**Collected data:**
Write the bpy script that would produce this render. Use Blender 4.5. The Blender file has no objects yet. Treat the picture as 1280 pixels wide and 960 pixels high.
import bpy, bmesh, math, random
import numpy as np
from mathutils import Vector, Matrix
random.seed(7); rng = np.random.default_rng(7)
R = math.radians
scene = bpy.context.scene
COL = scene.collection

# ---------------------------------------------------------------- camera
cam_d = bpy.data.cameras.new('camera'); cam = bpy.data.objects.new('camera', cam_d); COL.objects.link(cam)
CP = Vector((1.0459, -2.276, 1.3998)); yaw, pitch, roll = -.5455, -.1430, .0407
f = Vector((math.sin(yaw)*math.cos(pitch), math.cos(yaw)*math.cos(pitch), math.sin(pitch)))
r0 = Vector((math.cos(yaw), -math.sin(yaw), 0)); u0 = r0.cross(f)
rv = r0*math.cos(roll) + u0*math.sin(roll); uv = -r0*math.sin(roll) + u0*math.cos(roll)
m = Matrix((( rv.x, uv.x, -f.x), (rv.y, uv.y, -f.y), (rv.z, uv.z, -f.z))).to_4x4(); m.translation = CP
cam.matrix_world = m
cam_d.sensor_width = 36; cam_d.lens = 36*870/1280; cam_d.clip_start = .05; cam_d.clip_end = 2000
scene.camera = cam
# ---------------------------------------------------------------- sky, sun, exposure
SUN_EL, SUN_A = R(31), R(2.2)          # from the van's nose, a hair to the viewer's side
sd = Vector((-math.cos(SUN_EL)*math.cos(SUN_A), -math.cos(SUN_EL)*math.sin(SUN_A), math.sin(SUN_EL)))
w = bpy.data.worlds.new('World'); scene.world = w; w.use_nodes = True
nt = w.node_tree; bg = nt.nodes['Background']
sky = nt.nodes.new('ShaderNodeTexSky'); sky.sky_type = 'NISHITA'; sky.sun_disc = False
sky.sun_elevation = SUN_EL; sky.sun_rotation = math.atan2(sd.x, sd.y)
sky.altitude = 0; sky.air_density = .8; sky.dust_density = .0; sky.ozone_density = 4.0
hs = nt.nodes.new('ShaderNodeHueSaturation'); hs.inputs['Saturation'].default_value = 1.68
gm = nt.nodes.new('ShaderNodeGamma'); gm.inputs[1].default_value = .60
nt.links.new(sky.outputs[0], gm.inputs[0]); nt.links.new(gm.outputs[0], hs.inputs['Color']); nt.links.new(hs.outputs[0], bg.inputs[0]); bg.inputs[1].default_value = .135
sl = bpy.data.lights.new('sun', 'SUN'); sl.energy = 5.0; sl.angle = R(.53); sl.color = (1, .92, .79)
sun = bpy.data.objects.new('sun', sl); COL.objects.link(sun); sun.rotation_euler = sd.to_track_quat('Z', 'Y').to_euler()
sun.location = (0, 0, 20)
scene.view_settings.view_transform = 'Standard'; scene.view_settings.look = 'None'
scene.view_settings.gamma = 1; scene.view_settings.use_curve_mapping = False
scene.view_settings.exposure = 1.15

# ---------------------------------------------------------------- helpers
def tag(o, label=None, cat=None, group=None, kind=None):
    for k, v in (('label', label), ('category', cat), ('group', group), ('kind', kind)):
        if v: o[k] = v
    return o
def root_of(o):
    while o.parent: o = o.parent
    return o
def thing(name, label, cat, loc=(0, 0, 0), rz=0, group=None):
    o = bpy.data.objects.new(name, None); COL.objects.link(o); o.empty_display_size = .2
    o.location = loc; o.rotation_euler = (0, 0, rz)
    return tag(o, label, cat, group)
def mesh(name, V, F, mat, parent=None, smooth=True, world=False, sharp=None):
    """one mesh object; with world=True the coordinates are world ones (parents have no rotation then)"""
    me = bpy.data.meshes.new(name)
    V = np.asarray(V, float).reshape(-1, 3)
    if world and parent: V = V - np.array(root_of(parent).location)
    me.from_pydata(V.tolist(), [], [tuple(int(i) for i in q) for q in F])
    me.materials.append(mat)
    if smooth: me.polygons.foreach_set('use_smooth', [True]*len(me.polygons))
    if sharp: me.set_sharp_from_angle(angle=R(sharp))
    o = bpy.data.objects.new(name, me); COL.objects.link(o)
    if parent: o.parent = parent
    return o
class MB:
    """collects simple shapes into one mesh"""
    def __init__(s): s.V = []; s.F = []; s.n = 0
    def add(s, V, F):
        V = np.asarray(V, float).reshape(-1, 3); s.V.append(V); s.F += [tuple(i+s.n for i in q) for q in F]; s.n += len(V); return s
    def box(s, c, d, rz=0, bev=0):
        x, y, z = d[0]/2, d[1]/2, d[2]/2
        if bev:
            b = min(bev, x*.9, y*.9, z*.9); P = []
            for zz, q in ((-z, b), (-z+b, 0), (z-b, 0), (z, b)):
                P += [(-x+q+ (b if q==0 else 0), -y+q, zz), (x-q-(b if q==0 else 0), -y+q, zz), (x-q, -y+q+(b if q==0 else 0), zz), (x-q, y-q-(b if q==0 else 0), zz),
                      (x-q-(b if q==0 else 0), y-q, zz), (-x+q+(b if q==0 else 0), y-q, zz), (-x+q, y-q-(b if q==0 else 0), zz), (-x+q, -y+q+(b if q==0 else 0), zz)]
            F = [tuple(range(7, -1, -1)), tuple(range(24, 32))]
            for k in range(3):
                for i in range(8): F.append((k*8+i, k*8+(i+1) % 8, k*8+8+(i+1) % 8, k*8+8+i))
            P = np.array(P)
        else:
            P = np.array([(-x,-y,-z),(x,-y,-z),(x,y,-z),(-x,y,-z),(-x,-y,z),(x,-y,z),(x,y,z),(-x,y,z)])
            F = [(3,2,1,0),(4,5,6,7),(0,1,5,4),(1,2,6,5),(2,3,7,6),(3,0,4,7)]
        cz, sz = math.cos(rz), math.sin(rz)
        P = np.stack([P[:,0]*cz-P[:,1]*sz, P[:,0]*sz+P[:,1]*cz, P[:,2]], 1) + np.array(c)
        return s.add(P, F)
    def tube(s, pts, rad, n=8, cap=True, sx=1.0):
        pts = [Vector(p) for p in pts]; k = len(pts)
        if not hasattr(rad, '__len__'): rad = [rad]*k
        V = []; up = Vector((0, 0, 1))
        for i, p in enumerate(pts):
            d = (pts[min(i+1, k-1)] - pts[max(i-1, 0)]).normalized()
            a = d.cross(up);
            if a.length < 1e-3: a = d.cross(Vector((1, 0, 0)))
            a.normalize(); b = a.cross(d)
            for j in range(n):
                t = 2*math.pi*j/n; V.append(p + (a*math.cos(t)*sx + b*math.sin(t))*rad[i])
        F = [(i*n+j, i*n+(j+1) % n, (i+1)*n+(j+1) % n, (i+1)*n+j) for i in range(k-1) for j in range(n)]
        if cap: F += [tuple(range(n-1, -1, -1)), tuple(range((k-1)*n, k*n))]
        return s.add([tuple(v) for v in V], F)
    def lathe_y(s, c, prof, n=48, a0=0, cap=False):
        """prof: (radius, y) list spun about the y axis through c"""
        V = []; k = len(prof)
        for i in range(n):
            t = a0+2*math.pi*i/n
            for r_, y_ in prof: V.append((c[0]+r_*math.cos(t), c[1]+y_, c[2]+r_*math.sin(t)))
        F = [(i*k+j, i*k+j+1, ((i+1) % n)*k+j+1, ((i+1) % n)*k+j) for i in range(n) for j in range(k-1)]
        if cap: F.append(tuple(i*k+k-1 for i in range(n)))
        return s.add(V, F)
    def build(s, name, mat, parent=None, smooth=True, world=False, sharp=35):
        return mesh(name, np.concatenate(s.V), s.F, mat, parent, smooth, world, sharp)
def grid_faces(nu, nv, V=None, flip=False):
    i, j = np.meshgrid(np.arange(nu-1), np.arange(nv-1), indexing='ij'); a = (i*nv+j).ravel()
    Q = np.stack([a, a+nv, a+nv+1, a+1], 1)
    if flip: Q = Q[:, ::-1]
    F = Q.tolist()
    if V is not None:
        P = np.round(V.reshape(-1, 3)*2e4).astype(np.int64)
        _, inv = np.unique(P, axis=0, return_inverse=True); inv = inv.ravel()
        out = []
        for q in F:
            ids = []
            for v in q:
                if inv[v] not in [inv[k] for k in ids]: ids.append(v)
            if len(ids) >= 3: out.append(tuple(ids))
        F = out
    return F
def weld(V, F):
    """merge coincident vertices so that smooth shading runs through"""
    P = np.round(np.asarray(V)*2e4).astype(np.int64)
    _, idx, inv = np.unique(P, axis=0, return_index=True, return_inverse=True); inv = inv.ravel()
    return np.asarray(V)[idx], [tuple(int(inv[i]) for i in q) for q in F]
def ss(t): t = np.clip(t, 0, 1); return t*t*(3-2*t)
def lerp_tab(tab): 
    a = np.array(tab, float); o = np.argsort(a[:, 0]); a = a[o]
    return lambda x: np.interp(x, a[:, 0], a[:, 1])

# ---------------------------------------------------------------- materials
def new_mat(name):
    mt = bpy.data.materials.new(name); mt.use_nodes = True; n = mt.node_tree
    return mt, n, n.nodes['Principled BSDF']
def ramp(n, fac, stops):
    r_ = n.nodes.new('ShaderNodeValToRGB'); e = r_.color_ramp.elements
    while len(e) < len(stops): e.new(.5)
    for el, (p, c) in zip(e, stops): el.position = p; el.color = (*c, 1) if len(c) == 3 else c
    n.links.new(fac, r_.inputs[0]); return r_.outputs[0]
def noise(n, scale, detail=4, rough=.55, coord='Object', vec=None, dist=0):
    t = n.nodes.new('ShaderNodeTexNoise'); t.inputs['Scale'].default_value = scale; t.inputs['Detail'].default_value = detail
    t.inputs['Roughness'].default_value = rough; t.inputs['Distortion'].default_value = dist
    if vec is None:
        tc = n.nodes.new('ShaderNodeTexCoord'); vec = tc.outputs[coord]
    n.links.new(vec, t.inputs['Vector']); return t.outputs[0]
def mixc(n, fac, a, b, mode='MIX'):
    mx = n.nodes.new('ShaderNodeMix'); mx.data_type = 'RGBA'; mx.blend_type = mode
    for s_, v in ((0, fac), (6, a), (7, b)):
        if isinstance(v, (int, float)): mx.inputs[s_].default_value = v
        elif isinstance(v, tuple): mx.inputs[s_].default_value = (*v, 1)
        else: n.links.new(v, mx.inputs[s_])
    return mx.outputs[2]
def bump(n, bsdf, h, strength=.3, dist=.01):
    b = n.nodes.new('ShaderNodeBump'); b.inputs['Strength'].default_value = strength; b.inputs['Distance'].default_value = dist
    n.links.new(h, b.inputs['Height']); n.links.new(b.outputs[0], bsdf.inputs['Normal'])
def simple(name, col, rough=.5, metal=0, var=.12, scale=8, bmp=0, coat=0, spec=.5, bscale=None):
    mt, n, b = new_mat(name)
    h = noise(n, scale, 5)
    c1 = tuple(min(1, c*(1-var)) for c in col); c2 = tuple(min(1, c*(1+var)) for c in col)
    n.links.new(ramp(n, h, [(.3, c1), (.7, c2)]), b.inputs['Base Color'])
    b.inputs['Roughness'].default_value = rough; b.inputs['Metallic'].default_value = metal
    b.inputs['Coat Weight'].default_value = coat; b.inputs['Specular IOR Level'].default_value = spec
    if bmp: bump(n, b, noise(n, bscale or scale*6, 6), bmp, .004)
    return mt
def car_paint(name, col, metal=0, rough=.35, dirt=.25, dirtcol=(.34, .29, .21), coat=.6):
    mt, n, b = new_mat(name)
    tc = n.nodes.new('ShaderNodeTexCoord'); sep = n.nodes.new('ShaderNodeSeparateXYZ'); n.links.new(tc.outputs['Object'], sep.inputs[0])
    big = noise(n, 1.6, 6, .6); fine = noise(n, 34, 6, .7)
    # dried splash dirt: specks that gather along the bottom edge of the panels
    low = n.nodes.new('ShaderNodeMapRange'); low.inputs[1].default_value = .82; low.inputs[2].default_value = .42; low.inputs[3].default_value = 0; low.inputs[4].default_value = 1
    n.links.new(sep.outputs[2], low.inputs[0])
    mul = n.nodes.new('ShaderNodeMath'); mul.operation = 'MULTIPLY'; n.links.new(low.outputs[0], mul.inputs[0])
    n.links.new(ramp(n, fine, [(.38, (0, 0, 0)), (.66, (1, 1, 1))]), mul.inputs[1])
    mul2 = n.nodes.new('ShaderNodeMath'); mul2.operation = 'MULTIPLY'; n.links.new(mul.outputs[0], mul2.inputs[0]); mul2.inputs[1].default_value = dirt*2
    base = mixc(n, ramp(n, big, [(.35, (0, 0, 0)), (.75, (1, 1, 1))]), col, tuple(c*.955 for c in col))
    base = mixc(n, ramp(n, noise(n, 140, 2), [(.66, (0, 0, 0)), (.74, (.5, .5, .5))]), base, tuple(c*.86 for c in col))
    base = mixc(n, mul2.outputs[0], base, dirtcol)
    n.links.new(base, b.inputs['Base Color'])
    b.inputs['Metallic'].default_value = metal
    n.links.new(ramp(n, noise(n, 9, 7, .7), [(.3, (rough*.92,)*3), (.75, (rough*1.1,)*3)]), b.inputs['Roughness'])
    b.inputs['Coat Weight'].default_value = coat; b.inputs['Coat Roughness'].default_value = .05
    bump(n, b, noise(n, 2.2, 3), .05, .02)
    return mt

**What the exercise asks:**
Collect each line containing the string "that".

**Task output:**
Write the bpy script that would produce this render. Use Blender 4.5. The Blender file has no objects yet. Treat the picture as 1280 pixels wide and 960 pixels high.
    """merge coincident vertices so that smooth shading runs through"""
    # dried splash dirt: specks that gather along the bottom edge of the panels